» Exercise description: Copy out exactly the lines from the start of the data to the line containing "COL = S.collection". Include both.
# Start of Exercise materials
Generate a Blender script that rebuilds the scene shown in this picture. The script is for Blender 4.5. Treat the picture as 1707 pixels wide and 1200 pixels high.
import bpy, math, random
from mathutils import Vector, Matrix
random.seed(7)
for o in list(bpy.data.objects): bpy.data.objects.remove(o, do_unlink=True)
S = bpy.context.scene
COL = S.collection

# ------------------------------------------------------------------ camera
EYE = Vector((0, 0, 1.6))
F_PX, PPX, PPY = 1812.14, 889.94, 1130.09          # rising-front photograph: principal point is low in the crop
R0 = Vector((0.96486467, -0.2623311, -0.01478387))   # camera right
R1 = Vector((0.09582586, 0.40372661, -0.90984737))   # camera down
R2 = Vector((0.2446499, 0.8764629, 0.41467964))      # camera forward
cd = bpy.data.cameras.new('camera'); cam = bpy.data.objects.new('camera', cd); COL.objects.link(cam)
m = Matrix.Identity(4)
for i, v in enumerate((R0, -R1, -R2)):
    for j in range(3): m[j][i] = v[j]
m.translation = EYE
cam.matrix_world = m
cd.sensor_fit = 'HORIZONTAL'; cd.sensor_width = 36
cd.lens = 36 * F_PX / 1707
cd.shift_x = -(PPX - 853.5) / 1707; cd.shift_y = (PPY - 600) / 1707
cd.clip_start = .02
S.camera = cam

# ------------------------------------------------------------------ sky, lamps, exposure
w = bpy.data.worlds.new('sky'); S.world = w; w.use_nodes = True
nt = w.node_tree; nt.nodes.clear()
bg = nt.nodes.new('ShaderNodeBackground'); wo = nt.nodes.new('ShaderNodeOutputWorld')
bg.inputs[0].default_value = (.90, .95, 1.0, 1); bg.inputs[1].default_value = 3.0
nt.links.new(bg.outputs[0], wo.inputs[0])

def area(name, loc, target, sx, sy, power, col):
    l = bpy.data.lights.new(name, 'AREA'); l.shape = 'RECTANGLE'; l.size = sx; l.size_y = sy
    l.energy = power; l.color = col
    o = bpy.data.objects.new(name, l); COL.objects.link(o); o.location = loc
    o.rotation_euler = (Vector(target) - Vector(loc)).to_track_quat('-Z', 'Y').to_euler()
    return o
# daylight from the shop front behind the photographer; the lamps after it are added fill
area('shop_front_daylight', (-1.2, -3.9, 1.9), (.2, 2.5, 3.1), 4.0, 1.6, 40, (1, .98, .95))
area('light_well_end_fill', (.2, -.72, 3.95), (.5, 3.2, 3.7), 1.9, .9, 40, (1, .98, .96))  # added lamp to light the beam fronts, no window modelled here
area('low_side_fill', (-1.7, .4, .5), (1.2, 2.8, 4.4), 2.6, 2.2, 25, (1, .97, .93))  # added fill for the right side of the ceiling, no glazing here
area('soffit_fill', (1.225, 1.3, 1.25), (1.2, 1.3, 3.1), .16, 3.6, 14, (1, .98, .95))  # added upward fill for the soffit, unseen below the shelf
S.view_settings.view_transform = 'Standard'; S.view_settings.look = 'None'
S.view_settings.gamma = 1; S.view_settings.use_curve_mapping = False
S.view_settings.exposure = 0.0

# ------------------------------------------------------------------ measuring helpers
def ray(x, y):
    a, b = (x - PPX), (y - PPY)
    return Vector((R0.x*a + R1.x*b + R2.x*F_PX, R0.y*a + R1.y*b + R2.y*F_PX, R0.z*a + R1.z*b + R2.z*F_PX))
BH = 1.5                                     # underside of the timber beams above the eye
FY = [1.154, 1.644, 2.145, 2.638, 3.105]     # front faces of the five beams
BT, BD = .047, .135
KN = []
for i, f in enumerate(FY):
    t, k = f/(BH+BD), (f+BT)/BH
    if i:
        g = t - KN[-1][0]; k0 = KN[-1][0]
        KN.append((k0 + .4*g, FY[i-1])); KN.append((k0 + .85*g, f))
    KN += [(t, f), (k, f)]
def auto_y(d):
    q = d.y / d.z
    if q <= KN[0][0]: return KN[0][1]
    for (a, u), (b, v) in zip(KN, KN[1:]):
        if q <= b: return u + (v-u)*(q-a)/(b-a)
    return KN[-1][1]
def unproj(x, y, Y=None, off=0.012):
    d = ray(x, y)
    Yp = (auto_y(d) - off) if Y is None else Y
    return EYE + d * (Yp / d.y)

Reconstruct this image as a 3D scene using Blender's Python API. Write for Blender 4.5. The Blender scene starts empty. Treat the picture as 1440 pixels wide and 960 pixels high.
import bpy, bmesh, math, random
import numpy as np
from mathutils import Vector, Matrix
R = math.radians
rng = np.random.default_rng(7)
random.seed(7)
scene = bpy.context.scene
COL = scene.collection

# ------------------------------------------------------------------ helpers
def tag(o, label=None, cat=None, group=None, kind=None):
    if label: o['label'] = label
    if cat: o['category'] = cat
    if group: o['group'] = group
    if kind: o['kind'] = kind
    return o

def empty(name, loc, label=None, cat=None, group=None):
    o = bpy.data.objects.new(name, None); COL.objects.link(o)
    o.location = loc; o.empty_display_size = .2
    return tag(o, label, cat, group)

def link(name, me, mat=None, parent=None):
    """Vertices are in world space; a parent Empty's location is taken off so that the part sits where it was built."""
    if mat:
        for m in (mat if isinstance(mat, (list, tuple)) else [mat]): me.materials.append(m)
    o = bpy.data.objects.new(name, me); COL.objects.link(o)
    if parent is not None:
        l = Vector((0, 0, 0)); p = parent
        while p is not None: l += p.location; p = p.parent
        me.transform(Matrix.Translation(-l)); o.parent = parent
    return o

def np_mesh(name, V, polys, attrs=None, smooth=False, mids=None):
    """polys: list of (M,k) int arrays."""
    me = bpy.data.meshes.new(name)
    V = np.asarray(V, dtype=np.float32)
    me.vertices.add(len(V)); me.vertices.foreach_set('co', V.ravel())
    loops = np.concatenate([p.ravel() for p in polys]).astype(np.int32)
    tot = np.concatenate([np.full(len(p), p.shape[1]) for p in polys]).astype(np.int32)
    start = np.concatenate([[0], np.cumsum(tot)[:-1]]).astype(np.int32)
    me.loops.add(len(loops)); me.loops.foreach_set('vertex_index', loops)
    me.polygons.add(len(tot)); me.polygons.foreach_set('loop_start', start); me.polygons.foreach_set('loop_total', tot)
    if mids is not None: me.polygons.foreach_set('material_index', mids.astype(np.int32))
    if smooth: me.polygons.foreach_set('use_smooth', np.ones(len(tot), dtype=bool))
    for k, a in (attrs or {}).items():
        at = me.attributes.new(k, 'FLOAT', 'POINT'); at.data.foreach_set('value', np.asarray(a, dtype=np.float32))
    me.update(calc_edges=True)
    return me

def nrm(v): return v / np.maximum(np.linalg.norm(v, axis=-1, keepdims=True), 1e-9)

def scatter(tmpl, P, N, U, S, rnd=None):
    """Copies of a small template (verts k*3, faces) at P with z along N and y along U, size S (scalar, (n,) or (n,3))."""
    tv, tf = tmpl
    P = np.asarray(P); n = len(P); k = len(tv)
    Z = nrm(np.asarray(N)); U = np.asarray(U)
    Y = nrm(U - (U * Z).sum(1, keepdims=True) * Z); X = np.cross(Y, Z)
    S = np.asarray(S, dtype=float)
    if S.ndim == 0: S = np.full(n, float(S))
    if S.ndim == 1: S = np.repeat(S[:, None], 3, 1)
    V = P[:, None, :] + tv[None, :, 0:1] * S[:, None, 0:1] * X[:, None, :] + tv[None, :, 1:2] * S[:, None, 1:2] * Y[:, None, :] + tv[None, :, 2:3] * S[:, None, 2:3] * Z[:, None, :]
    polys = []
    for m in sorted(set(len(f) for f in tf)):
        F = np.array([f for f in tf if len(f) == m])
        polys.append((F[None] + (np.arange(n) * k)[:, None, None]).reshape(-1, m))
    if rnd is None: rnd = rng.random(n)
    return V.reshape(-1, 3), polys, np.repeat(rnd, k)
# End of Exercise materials
» The completed task:
Generate a Blender script that rebuilds the scene shown in this picture. The script is for Blender 4.5. Treat the picture as 1707 pixels wide and 1200 pixels high.
import bpy, math, random
from mathutils import Vector, Matrix
random.seed(7)
for o in list(bpy.data.objects): bpy.data.objects.remove(o, do_unlink=True)
S = bpy.context.scene
COL = S.collection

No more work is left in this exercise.